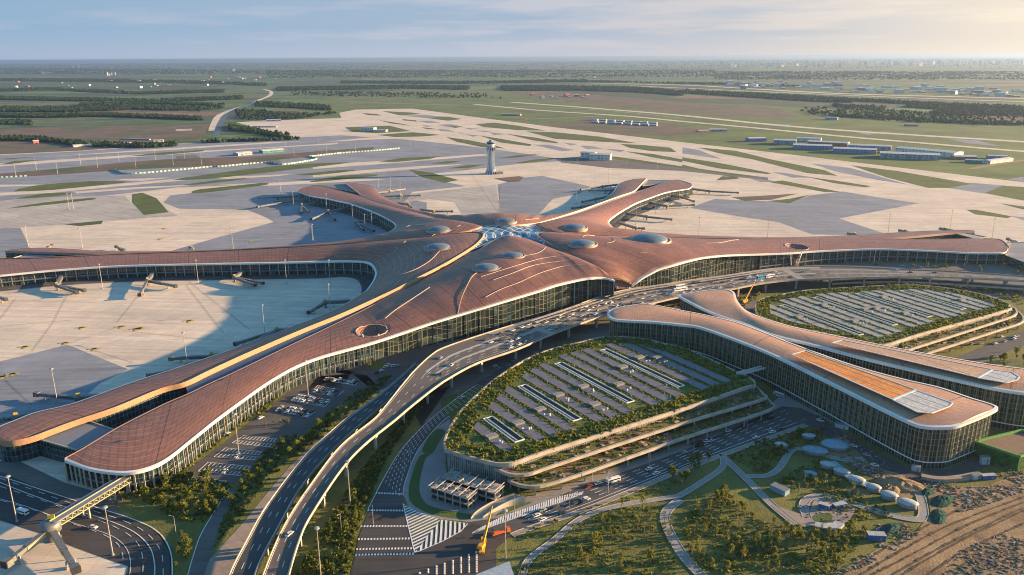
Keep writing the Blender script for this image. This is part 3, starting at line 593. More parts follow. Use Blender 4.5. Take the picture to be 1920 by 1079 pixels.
L['S6'] = ('559,357,17 568,352,17 597,348,17.5 645,359.6,18.5 680,369,19 707,379,20 749,391.5,23 791,402,27 822,411,31 853,418.5,36 885,423,42 904,425,46 874,434.6,44 812,445,40 749,450,35 707,453,31 624,459,27 520,465,24 400,471,21.5 300,475,20 195,478,19 146,476,18.5 73,473,18 37,472,17.5 10,471,17',
 '559,360,16.5 570,364,16.5 582,368,16.5 612,373,16.5 640,379,16.7 660,383.5,17 697,397,17.5 715,405,18 728,412,18 738,418,18.5 742,424,19 738,430,19 728,436,19 710,443,19 682,448,18.5 653,453.5,18 600,459,17.5 520,464,17 400,470,17 312,471.5,16.7 198,471.5,16.5 135,467.5,16.5 83,465,16.5 37,466.5,16.5 10,470,16.5',
 [0, .3, .8, 1, 1, 1.2, 2.5, 4, 6, 8, 10, 11, 11, 9, 6.5, 4.5, 2.5, 1.5, 1, 1, 1, .8, .6, .3, 0])
for key, (i_, o_, bl) in L.items():
    b, Ic, Oc, rows = lobe(key, i_, o_, bl)
    hm_ = [M['roof'], M['roofh']]
    if key in ('S2', 'S3'):
        lim = {'S2': (11, 23), 'S3': (9, 21)}[key]; b.m = [1 if lim[0] * K <= fi // 26 < lim[1] * K else 0 for fi in range(len(b.f))]
    rf = tb(b, 'roof', hm_, TERM, True); rf['_o'] = tuple(TP)
    md = rf.modifiers.new('thick', 'SOLIDIFY'); md.thickness = 0.7; md.offset = -1; md.use_rim = True
    # white rim: a fat lip along the outer edge
    n = MB(); IN = [o + (i - o).normalized() * 1.6 if (i - o).length > 3.2 else o.lerp(i, .4) for i, o in zip(Ic, Oc)]
    OUT = [o + (o - i).normalized() * .5 if (i - o).length > 1 else o for i, o in zip(Ic, Oc)]
    for k in range(len(Oc) - 1):
        for (A, za, B_, zb) in ((IN, .45, OUT, .25), (OUT, .25, OUT, -1.5), (OUT, -1.5, IN, -1.9)):
            n.quad(A[k] + Vector((0, 0, za)), B_[k] + Vector((0, 0, zb)), B_[k + 1] + Vector((0, 0, zb)), A[k + 1] + Vector((0, 0, za)), 0)
    tb(n, 'fascia', [M['fascia']], rf)
    # inner edge lip of the roof along the valley
    n = MB()
    for k in range(len(Ic) - 1):
        a, c = Ic[k], Ic[k + 1]; hi = 1.2 if key == 'S1' else .5
        ia = (Oc[k] - a).normalized() * 1.6; ic = (Oc[k + 1] - c).normalized() * 1.6
        if (Oc[k] - a).length < 4: ia = ic = Vector((0, 0, 0))
        z1, z2 = Vector((0, 0, hi)), Vector((0, 0, -2.4)); w_ = 1.0 if hi > 1 else .15; n.quad(a + z1, c + z1, c - ic * w_ + z2, a - ia * w_ + z2); n.quad(a + ia + z1 * .6, c + ic + z1 * .6, c + z1, a + z1)
    tb(n, 'valley_edge', [M['sunlit_edge'] if key == 'S1' else M['gut0'] if key == 'S5' else M['roof']], rf)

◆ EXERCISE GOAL
The material above holds pictures; copy everything else in it exactly.

◆ CORRECT OUTPUT
Keep writing the Blender script for this image. This is part 3, starting at line 593. More parts follow. Use Blender 4.5. Take the picture to be 1920 by 1079 pixels.
L['S6'] = ('559,357,17 568,352,17 597,348,17.5 645,359.6,18.5 680,369,19 707,379,20 749,391.5,23 791,402,27 822,411,31 853,418.5,36 885,423,42 904,425,46 874,434.6,44 812,445,40 749,450,35 707,453,31 624,459,27 520,465,24 400,471,21.5 300,475,20 195,478,19 146,476,18.5 73,473,18 37,472,17.5 10,471,17',
 '559,360,16.5 570,364,16.5 582,368,16.5 612,373,16.5 640,379,16.7 660,383.5,17 697,397,17.5 715,405,18 728,412,18 738,418,18.5 742,424,19 738,430,19 728,436,19 710,443,19 682,448,18.5 653,453.5,18 600,459,17.5 520,464,17 400,470,17 312,471.5,16.7 198,471.5,16.5 135,467.5,16.5 83,465,16.5 37,466.5,16.5 10,470,16.5',
 [0, .3, .8, 1, 1, 1.2, 2.5, 4, 6, 8, 10, 11, 11, 9, 6.5, 4.5, 2.5, 1.5, 1, 1, 1, .8, .6, .3, 0])
for key, (i_, o_, bl) in L.items():
    b, Ic, Oc, rows = lobe(key, i_, o_, bl)
    hm_ = [M['roof'], M['roofh']]
    if key in ('S2', 'S3'):
        lim = {'S2': (11, 23), 'S3': (9, 21)}[key]; b.m = [1 if lim[0] * K <= fi // 26 < lim[1] * K else 0 for fi in range(len(b.f))]
    rf = tb(b, 'roof', hm_, TERM, True); rf['_o'] = tuple(TP)
    md = rf.modifiers.new('thick', 'SOLIDIFY'); md.thickness = 0.7; md.offset = -1; md.use_rim = True
    # white rim: a fat lip along the outer edge
    n = MB(); IN = [o + (i - o).normalized() * 1.6 if (i - o).length > 3.2 else o.lerp(i, .4) for i, o in zip(Ic, Oc)]
    OUT = [o + (o - i).normalized() * .5 if (i - o).length > 1 else o for i, o in zip(Ic, Oc)]
    for k in range(len(Oc) - 1):
        for (A, za, B_, zb) in ((IN, .45, OUT, .25), (OUT, .25, OUT, -1.5), (OUT, -1.5, IN, -1.9)):
            n.quad(A[k] + Vector((0, 0, za)), B_[k] + Vector((0, 0, zb)), B_[k + 1] + Vector((0, 0, zb)), A[k + 1] + Vector((0, 0, za)), 0)
    tb(n, 'fascia', [M['fascia']], rf)
    # inner edge lip of the roof along the valley
    n = MB()
    for k in range(len(Ic) - 1):
        a, c = Ic[k], Ic[k + 1]; hi = 1.2 if key == 'S1' else .5
        ia = (Oc[k] - a).normalized() * 1.6; ic = (Oc[k + 1] - c).normalized() * 1.6
        if (Oc[k] - a).length < 4: ia = ic = Vector((0, 0, 0))
        z1, z2 = Vector((0, 0, hi)), Vector((0, 0, -2.4)); w_ = 1.0 if hi > 1 else .15; n.quad(a + z1, c + z1, c - ic * w_ + z2, a - ia * w_ + z2); n.quad(a + ia + z1 * .6, c + ic + z1 * .6, c + z1, a + z1)
    tb(n, 'valley_edge', [M['sunlit_edge'] if key == 'S1' else M['gut0'] if key == 'S5' else M['roof']], rf)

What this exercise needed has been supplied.